Portfolio Structure and Country Exposure
The fund holds 902 individual sovereign bonds from governments classified as emerging economies. Its largest country weights are:
- Saudi Arabia – 13.5%
- Mexico – 11.0%
- Turkey – 6.4%
- Indonesia – 6.1%
- United Arab Emirates – 5.6%
- Argentina – 3.9%
- Qatar – 3.8%
- Brazil – 3.4%
These allocations illustrate a diverse mix across the Middle East, Latin America and Asia, regions that often experience faster economic expansion than advanced countries but also exhibit higher volatility. According to the International Monetary Fund, many of the economies represented in VWOB fall into the “emerging market and developing” category, characterized by uneven fiscal capacity and greater sensitivity to external shocks such as commodity price swings or currency shifts.

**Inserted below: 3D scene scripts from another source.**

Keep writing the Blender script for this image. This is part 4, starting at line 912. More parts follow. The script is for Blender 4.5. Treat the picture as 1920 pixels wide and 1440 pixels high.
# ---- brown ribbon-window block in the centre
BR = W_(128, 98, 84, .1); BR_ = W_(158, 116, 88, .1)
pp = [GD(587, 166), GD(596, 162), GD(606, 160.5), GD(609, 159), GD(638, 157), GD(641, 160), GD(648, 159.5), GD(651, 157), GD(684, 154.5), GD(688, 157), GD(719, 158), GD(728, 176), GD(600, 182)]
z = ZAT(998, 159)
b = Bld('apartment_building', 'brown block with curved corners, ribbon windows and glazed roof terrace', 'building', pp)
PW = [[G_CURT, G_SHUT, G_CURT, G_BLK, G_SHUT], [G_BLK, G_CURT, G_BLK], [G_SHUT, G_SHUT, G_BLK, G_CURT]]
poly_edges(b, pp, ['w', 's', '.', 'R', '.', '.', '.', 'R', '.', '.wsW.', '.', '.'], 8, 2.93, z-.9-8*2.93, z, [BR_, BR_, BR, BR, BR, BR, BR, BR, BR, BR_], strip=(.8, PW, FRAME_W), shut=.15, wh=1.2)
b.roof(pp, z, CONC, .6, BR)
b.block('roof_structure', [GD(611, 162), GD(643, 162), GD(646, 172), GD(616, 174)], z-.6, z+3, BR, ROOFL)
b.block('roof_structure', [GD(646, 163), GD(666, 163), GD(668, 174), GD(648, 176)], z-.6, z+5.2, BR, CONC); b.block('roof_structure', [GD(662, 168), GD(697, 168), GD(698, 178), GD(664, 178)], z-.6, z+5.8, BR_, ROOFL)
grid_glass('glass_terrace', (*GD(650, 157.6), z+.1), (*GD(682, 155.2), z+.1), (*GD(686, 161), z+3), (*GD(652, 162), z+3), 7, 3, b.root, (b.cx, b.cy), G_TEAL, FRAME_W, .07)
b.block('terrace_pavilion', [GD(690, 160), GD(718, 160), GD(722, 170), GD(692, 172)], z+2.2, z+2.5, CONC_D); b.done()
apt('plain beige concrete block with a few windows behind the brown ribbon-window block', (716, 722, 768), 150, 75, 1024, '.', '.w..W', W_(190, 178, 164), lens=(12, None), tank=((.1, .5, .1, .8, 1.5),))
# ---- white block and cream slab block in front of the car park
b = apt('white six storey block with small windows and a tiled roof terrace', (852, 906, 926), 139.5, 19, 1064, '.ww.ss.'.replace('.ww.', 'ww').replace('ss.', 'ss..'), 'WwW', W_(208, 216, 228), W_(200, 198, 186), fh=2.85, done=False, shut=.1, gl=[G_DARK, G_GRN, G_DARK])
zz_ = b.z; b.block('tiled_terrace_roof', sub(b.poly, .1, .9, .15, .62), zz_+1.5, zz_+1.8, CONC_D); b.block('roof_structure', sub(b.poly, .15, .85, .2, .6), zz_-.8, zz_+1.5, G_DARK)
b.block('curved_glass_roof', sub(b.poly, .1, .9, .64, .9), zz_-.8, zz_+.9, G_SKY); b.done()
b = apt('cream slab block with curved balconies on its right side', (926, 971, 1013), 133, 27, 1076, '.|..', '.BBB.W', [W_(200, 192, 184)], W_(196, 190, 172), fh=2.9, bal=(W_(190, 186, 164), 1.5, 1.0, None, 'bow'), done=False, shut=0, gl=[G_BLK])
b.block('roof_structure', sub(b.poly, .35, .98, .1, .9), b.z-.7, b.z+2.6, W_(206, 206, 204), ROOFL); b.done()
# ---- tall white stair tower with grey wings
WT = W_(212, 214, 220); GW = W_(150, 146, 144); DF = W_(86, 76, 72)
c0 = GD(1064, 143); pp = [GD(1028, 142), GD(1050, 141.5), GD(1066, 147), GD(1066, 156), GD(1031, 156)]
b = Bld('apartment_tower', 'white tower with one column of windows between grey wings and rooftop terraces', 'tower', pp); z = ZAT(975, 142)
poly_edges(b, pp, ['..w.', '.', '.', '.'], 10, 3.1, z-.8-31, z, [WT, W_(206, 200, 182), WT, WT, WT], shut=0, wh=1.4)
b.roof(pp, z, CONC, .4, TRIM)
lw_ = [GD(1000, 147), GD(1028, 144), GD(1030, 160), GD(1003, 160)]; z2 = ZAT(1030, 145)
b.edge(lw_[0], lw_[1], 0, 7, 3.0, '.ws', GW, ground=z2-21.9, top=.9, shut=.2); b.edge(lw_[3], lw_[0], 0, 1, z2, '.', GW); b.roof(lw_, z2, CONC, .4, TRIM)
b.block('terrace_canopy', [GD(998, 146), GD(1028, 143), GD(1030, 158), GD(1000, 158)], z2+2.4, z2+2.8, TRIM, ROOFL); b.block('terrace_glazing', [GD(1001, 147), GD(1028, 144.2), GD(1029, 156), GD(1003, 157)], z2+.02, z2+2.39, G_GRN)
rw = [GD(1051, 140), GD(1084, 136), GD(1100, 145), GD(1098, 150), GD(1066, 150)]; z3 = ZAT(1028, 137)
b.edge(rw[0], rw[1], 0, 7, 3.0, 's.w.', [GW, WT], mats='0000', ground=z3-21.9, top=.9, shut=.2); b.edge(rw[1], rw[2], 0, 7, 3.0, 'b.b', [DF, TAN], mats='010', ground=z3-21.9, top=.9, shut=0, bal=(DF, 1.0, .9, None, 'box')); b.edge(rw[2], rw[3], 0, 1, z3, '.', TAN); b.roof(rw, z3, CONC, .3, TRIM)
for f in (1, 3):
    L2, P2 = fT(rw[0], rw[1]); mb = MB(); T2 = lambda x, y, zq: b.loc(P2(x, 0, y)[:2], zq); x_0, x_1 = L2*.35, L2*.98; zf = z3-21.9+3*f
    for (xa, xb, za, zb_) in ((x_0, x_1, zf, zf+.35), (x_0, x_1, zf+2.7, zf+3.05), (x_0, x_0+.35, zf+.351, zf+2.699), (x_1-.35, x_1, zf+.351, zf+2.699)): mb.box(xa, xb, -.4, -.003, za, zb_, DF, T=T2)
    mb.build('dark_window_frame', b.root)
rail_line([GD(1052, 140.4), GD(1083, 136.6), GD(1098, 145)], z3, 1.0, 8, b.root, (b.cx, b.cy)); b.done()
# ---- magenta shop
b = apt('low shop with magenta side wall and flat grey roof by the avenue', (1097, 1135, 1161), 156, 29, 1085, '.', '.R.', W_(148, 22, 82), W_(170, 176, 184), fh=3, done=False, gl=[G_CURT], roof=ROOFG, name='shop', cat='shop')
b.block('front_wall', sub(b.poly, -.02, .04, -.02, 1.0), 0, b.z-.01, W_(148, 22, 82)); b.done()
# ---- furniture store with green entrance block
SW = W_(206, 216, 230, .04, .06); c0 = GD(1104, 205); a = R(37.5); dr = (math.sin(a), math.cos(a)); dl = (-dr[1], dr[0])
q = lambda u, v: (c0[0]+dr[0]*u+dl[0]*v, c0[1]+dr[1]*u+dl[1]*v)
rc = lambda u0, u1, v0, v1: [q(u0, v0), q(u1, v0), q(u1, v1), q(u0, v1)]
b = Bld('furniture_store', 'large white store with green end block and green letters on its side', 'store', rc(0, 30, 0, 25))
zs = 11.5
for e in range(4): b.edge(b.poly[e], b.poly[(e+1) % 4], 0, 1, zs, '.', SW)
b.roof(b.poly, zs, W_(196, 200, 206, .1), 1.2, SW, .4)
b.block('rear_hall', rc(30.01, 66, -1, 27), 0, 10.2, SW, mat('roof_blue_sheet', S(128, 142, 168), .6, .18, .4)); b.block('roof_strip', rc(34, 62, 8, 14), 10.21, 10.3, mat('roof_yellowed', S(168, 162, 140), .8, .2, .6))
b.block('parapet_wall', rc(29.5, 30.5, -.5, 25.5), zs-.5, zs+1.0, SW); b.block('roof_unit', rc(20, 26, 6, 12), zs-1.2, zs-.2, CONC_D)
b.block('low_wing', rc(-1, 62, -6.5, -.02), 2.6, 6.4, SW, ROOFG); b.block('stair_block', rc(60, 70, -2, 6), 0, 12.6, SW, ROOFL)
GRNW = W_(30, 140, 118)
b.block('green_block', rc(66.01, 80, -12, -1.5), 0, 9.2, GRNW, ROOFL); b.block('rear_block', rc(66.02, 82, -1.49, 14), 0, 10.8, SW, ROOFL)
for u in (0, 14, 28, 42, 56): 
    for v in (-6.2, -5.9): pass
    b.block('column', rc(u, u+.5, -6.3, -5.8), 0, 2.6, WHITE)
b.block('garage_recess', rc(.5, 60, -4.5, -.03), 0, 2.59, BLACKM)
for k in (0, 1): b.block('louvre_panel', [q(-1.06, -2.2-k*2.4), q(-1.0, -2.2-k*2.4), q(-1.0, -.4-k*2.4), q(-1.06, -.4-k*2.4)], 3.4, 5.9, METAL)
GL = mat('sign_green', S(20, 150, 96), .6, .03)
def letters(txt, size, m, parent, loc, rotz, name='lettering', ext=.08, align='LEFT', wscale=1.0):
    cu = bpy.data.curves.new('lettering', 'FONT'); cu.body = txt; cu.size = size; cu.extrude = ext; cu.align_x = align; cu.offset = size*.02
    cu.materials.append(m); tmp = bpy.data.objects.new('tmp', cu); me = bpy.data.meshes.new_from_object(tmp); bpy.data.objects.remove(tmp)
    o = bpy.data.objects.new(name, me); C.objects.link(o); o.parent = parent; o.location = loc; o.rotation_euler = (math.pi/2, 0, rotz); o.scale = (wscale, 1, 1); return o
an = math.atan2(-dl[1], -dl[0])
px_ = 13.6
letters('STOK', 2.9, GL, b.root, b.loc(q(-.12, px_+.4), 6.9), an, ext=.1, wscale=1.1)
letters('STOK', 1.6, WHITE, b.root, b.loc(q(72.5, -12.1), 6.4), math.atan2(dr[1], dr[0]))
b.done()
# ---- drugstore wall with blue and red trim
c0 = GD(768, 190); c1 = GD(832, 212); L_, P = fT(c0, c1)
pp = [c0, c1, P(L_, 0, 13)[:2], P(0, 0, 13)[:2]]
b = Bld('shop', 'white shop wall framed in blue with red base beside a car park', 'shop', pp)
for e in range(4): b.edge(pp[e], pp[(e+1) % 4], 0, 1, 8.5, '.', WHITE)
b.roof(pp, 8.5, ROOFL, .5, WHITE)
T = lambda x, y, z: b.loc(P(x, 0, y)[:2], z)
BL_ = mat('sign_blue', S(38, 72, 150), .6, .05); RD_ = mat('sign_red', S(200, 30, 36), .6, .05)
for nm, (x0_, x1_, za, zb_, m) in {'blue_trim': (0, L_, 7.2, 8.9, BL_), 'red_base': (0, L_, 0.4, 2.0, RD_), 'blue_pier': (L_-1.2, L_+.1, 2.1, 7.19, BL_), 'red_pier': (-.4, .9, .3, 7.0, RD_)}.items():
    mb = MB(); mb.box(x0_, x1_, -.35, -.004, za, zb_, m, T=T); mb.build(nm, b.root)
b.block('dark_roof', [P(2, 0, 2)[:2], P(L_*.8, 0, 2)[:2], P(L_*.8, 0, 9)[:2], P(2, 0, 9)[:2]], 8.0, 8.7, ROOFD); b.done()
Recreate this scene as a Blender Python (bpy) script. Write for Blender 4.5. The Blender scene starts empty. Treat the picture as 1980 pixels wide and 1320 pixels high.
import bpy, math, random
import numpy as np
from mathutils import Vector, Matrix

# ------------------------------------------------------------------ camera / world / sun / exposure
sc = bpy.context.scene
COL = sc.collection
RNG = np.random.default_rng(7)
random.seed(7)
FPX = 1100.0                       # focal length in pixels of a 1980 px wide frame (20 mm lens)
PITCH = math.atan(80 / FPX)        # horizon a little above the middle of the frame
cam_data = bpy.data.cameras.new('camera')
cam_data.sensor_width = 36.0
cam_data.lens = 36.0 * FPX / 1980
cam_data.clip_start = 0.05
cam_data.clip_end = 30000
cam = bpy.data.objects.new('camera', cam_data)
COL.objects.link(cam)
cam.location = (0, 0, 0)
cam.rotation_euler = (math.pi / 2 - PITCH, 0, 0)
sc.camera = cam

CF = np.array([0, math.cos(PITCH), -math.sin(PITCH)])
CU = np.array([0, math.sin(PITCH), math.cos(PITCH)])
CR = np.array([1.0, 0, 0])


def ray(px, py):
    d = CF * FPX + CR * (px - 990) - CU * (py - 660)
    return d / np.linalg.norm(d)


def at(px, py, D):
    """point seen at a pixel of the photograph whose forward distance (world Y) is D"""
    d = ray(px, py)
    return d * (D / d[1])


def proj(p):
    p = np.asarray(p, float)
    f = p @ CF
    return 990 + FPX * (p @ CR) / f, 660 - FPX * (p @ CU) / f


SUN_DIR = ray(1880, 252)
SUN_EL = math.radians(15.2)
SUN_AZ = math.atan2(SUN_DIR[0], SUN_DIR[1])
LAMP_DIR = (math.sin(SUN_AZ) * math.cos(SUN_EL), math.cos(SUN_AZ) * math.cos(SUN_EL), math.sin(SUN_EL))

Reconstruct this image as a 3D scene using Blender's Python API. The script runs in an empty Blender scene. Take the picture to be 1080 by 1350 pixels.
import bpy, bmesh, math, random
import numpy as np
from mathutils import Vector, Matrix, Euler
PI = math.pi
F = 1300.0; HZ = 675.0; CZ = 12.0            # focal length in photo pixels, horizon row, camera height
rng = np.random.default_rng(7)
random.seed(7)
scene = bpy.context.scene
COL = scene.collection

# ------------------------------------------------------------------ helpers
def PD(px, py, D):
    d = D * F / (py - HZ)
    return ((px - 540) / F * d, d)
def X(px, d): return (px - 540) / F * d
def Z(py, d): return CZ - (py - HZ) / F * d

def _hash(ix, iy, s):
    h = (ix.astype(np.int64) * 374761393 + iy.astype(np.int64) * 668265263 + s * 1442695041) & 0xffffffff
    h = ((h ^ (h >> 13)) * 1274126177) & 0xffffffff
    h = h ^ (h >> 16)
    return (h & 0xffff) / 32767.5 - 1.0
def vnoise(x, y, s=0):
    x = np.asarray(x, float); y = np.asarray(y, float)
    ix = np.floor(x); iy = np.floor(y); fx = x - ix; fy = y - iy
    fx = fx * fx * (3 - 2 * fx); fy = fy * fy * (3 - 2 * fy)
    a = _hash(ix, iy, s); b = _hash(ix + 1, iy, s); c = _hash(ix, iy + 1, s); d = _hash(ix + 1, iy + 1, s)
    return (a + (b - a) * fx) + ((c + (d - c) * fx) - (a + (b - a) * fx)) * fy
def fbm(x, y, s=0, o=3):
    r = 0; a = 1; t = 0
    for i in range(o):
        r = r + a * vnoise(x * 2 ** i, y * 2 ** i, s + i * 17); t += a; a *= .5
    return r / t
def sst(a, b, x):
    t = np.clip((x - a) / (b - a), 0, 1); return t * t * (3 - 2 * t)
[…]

Credit Quality Reveals a Speculative Tilt
The distinguishing feature of VWOB is its credit profile. Approximately 41% of the underlying bonds carry ratings of BB or lower, placing them in speculative-grade territory under the major rating agencies’ scales. That exposure contrasts sharply with the Vanguard Total Bond Market ETF, where 69% consists of U.S. Treasuries—generally considered among the safest government debt worldwide—and the remaining 31% holds investment-grade corporate or agency issues rated BBB or above.
Because lower-rated sovereign issuers must pay higher coupons to attract capital, VWOB delivers a yield that exceeds those of funds focused on U.S. or developed-market investment-grade debt. The trade-off is greater vulnerability to payment delays or defaults if a government’s fiscal position deteriorates or if political developments disrupt normal market functioning.
Costs and Liquidity Considerations
Vanguard prices VWOB with an expense ratio of 0.15%, aligning with the firm’s broader strategy of maintaining low fees across its index offerings. Even so, investors should account for other costs tied to emerging-market debt, including wider bid-ask spreads and less transparent trading in some local markets. Although the ETF structure improves liquidity compared with individual bonds, pricing can still fluctuate more sharply during periods of market stress.

Imagem: Internet
Political and Macroeconomic Risks
Several countries in the fund have histories of rapid policy shifts or geopolitical tensions. Examples include Argentina, which has experienced multiple debt restructurings; Turkey, where currency volatility is common; and Saudi Arabia, where energy revenues dominate government finances. These dynamics can pressure a sovereign’s ability to service debt, potentially leading to credit-rating downgrades and price declines.
Furthermore, emerging-market returns are often influenced by factors outside an individual country’s control, such as global interest-rate movements and the relative strength of the U.S. dollar. Rising U.S. rates can elevate refinancing costs for dollar-denominated bonds; a stronger dollar can amplify repayment burdens for issuers with limited foreign-currency reserves.
Diversification Benefits and Limitations
Adding VWOB to a portfolio may enhance diversification because the fund’s performance drivers differ from those of U.S. Treasuries or investment-grade corporate bonds. Income generated from a broad set of sovereign issuers, combined with varying regional growth trajectories, can smooth overall returns. However, this benefit depends on an investor’s tolerance for periods when emerging-market debt underperforms safer assets, especially during global risk-off phases.
Investors weighing the fund should evaluate how a speculative-grade allocation aligns with their objectives. Incorporating a smaller position within a larger fixed-income mix that already contains high-quality U.S. government bonds can mitigate the impact of potential downturns in developing nations.
Key Metrics at a Glance
- Ticker: VWOB
- Number of holdings: 902 sovereign bonds
- Expense ratio: 0.15%
- 1-year return (NAV): 11.6%
- 3-year average annual return (NAV): 9.99%
- 5-year average annual return (NAV): 2.6%
- Speculative-grade share of portfolio: 41% (rated BB or lower)
For comparison, the Vanguard Total Bond Market ETF (BND) holds roughly 69% in U.S. Treasuries and 31% in bonds rated BBB or higher, while the Vanguard Total International Bond ETF (BNDX) targets investment-grade sovereign and corporate issuers in developed markets. Both alternatives offer lower yields alongside substantially lower credit risk.
Ultimately, the Vanguard Emerging Markets Government Bond ETF presents an opportunity for higher income through exposure to faster-growing, though less predictable, economies. Investors considering the fund should balance its yield advantage against heightened default risk, political uncertainty and greater sensitivity to global economic shifts.